The 22 Greatest Two-Person Bands of All Time

How do Meg and Jack stack up against John and John?

Spin, February 22, 2023
by Al Shipley

Conventional wisdom suggests that you need at least three people to start a band. You might require four or five depending on the sound you’re trying to achieve, and a lot more if you want to play ska. Throughout the rock era, only a few intrepid pairs of musicians have gotten together and decided that two was enough to put on a concert. Whether a drummer with a guitarist or keyboardist, two multi-instrumentalists, or a singer with a beatmaker, the greatest duos have shown a myriad of ways to sidestep the need for a larger ensemble.

3. They Might Be Giants

In their first decade together, They Might Be Giants were college radio’s strangest duo.
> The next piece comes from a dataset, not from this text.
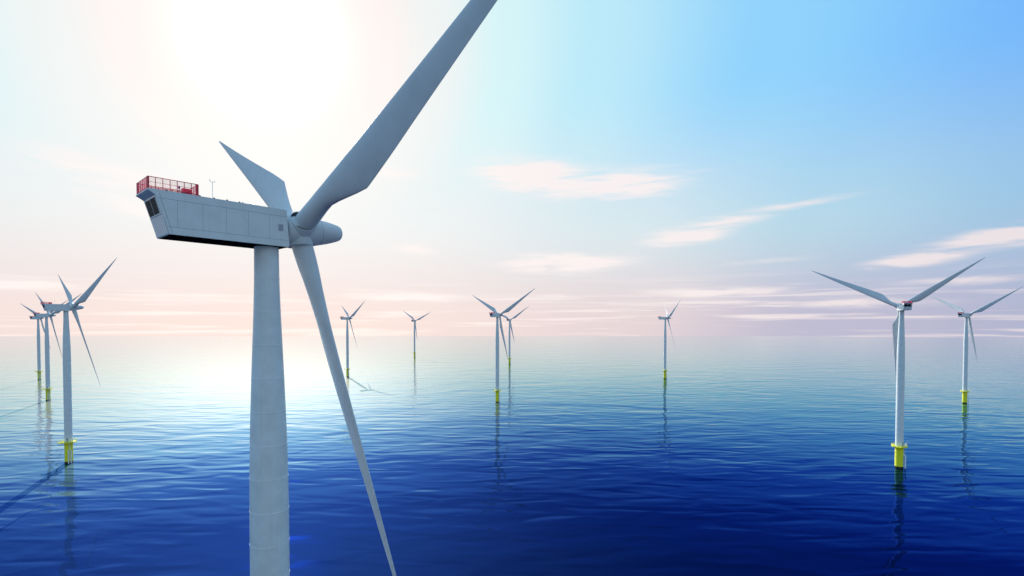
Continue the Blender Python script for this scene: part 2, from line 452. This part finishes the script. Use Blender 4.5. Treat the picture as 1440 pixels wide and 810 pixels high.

John Flansburgh (guitar) and John Linnell (accordion/keyboard) sang about seemingly anything that came to their minds, be it birdhouses in your soul, exquisite dead guys, or why New York was once New Amsterdam. From their early DIY days debuting new work on a “dial-a-song” hotline up through their first four studio albums, the two Johns made all of TMBG’s music themselves, sharing vocals and programming drum machines. Since 1994’s John Henry, TMBG has expanded to a full band with a rhythm section and sometimes horns, while remaining as odd and prolific as ever.